------ Records supplied ------
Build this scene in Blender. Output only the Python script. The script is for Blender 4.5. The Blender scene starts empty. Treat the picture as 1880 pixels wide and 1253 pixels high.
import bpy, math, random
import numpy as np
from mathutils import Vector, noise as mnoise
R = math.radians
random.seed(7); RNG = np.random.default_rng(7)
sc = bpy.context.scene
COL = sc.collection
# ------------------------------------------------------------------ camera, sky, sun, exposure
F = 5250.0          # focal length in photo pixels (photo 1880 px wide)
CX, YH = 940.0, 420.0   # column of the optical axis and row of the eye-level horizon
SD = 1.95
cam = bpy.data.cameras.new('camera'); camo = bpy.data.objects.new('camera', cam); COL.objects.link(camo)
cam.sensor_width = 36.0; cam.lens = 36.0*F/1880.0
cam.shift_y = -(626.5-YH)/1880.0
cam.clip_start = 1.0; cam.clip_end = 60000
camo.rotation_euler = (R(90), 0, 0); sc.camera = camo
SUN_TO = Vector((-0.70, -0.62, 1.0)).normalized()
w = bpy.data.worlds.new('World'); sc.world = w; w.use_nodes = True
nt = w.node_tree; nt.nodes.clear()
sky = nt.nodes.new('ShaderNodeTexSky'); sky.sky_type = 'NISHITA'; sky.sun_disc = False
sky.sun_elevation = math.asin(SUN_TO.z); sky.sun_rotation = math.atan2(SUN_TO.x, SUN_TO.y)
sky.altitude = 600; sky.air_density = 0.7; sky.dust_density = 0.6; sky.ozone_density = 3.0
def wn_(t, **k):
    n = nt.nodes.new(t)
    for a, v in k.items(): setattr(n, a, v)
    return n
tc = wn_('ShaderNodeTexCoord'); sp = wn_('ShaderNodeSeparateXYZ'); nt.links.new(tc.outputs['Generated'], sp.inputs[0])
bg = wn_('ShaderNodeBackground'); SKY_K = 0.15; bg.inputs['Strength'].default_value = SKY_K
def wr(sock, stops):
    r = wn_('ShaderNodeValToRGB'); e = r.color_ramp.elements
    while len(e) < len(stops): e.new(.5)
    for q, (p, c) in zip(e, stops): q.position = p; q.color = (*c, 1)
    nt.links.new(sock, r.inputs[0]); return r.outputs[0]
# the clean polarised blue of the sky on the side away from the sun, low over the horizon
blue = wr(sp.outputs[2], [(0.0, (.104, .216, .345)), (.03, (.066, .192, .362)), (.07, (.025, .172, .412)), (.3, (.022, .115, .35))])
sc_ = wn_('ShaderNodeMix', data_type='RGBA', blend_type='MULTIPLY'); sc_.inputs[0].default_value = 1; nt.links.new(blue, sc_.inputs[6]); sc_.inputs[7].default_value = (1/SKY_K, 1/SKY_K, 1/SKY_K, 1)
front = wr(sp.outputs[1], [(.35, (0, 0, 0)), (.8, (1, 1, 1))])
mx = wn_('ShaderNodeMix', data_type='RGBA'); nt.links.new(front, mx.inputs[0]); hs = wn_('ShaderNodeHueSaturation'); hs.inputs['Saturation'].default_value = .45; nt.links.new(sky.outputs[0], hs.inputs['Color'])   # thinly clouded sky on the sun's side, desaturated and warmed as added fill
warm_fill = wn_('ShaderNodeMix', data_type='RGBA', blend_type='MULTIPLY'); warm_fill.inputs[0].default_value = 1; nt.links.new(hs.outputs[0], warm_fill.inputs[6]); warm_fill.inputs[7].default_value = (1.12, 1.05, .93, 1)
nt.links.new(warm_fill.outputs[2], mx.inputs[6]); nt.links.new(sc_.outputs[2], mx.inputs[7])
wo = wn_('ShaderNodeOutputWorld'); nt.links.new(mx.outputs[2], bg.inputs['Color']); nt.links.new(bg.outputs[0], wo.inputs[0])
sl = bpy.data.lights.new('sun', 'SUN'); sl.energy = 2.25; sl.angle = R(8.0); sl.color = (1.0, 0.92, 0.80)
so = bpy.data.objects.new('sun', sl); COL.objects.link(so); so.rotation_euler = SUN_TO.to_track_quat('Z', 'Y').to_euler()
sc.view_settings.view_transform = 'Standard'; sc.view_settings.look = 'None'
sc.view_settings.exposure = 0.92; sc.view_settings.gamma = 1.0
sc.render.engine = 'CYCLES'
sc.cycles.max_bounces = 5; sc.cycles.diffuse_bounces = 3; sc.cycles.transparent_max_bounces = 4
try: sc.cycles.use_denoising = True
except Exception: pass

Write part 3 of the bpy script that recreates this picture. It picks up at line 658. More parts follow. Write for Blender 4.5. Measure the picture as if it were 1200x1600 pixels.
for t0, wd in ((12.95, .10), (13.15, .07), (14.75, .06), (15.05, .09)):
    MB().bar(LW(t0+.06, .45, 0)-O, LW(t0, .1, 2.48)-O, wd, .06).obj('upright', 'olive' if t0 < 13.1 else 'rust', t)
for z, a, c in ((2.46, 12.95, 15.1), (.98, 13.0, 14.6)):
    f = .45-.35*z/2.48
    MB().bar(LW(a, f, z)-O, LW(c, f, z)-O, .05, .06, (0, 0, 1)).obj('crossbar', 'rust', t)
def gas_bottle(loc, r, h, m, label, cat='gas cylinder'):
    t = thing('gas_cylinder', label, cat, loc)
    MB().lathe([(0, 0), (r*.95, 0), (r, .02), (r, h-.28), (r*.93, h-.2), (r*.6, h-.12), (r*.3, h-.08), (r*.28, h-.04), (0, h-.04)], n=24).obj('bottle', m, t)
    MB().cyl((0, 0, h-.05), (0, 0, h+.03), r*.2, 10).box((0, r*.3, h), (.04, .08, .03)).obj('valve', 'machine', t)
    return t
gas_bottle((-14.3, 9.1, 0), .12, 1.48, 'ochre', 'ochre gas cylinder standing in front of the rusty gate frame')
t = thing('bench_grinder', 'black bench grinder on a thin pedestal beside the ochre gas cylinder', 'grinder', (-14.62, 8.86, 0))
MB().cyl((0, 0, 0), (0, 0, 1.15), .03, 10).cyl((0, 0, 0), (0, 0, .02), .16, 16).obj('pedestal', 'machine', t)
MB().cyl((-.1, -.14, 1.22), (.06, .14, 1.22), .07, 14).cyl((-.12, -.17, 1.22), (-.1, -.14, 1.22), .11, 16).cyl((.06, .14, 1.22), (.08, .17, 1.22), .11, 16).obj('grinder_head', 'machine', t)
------
What the task asks -
The records above are to be copied in full, exactly as written.

Problem solution -
Build this scene in Blender. Output only the Python script. The script is for Blender 4.5. The Blender scene starts empty. Treat the picture as 1880 pixels wide and 1253 pixels high.
import bpy, math, random
import numpy as np
from mathutils import Vector, noise as mnoise
R = math.radians
random.seed(7); RNG = np.random.default_rng(7)
sc = bpy.context.scene
COL = sc.collection
# ------------------------------------------------------------------ camera, sky, sun, exposure
F = 5250.0          # focal length in photo pixels (photo 1880 px wide)
CX, YH = 940.0, 420.0   # column of the optical axis and row of the eye-level horizon
SD = 1.95
cam = bpy.data.cameras.new('camera'); camo = bpy.data.objects.new('camera', cam); COL.objects.link(camo)
cam.sensor_width = 36.0; cam.lens = 36.0*F/1880.0
cam.shift_y = -(626.5-YH)/1880.0
cam.clip_start = 1.0; cam.clip_end = 60000
camo.rotation_euler = (R(90), 0, 0); sc.camera = camo
SUN_TO = Vector((-0.70, -0.62, 1.0)).normalized()
w = bpy.data.worlds.new('World'); sc.world = w; w.use_nodes = True
nt = w.node_tree; nt.nodes.clear()
sky = nt.nodes.new('ShaderNodeTexSky'); sky.sky_type = 'NISHITA'; sky.sun_disc = False
sky.sun_elevation = math.asin(SUN_TO.z); sky.sun_rotation = math.atan2(SUN_TO.x, SUN_TO.y)
sky.altitude = 600; sky.air_density = 0.7; sky.dust_density = 0.6; sky.ozone_density = 3.0
def wn_(t, **k):
    n = nt.nodes.new(t)
    for a, v in k.items(): setattr(n, a, v)
    return n
tc = wn_('ShaderNodeTexCoord'); sp = wn_('ShaderNodeSeparateXYZ'); nt.links.new(tc.outputs['Generated'], sp.inputs[0])
bg = wn_('ShaderNodeBackground'); SKY_K = 0.15; bg.inputs['Strength'].default_value = SKY_K
def wr(sock, stops):
    r = wn_('ShaderNodeValToRGB'); e = r.color_ramp.elements
    while len(e) < len(stops): e.new(.5)
    for q, (p, c) in zip(e, stops): q.position = p; q.color = (*c, 1)
    nt.links.new(sock, r.inputs[0]); return r.outputs[0]
# the clean polarised blue of the sky on the side away from the sun, low over the horizon
blue = wr(sp.outputs[2], [(0.0, (.104, .216, .345)), (.03, (.066, .192, .362)), (.07, (.025, .172, .412)), (.3, (.022, .115, .35))])
sc_ = wn_('ShaderNodeMix', data_type='RGBA', blend_type='MULTIPLY'); sc_.inputs[0].default_value = 1; nt.links.new(blue, sc_.inputs[6]); sc_.inputs[7].default_value = (1/SKY_K, 1/SKY_K, 1/SKY_K, 1)
front = wr(sp.outputs[1], [(.35, (0, 0, 0)), (.8, (1, 1, 1))])
mx = wn_('ShaderNodeMix', data_type='RGBA'); nt.links.new(front, mx.inputs[0]); hs = wn_('ShaderNodeHueSaturation'); hs.inputs['Saturation'].default_value = .45; nt.links.new(sky.outputs[0], hs.inputs['Color'])   # thinly clouded sky on the sun's side, desaturated and warmed as added fill
warm_fill = wn_('ShaderNodeMix', data_type='RGBA', blend_type='MULTIPLY'); warm_fill.inputs[0].default_value = 1; nt.links.new(hs.outputs[0], warm_fill.inputs[6]); warm_fill.inputs[7].default_value = (1.12, 1.05, .93, 1)
nt.links.new(warm_fill.outputs[2], mx.inputs[6]); nt.links.new(sc_.outputs[2], mx.inputs[7])
wo = wn_('ShaderNodeOutputWorld'); nt.links.new(mx.outputs[2], bg.inputs['Color']); nt.links.new(bg.outputs[0], wo.inputs[0])
sl = bpy.data.lights.new('sun', 'SUN'); sl.energy = 2.25; sl.angle = R(8.0); sl.color = (1.0, 0.92, 0.80)
so = bpy.data.objects.new('sun', sl); COL.objects.link(so); so.rotation_euler = SUN_TO.to_track_quat('Z', 'Y').to_euler()
sc.view_settings.view_transform = 'Standard'; sc.view_settings.look = 'None'
sc.view_settings.exposure = 0.92; sc.view_settings.gamma = 1.0
sc.render.engine = 'CYCLES'
sc.cycles.max_bounces = 5; sc.cycles.diffuse_bounces = 3; sc.cycles.transparent_max_bounces = 4
try: sc.cycles.use_denoising = True
except Exception: pass

Write part 3 of the bpy script that recreates this picture. It picks up at line 658. More parts follow. Write for Blender 4.5. Measure the picture as if it were 1200x1600 pixels.
for t0, wd in ((12.95, .10), (13.15, .07), (14.75, .06), (15.05, .09)):
    MB().bar(LW(t0+.06, .45, 0)-O, LW(t0, .1, 2.48)-O, wd, .06).obj('upright', 'olive' if t0 < 13.1 else 'rust', t)
for z, a, c in ((2.46, 12.95, 15.1), (.98, 13.0, 14.6)):
    f = .45-.35*z/2.48
    MB().bar(LW(a, f, z)-O, LW(c, f, z)-O, .05, .06, (0, 0, 1)).obj('crossbar', 'rust', t)
def gas_bottle(loc, r, h, m, label, cat='gas cylinder'):
    t = thing('gas_cylinder', label, cat, loc)
    MB().lathe([(0, 0), (r*.95, 0), (r, .02), (r, h-.28), (r*.93, h-.2), (r*.6, h-.12), (r*.3, h-.08), (r*.28, h-.04), (0, h-.04)], n=24).obj('bottle', m, t)
    MB().cyl((0, 0, h-.05), (0, 0, h+.03), r*.2, 10).box((0, r*.3, h), (.04, .08, .03)).obj('valve', 'machine', t)
    return t
gas_bottle((-14.3, 9.1, 0), .12, 1.48, 'ochre', 'ochre gas cylinder standing in front of the rusty gate frame')
t = thing('bench_grinder', 'black bench grinder on a thin pedestal beside the ochre gas cylinder', 'grinder', (-14.62, 8.86, 0))
MB().cyl((0, 0, 0), (0, 0, 1.15), .03, 10).cyl((0, 0, 0), (0, 0, .02), .16, 16).obj('pedestal', 'machine', t)
MB().cyl((-.1, -.14, 1.22), (.06, .14, 1.22), .07, 14).cyl((-.12, -.17, 1.22), (-.1, -.14, 1.22), .11, 16).cyl((.06, .14, 1.22), (.08, .17, 1.22), .11, 16).obj('grinder_head', 'machine', t)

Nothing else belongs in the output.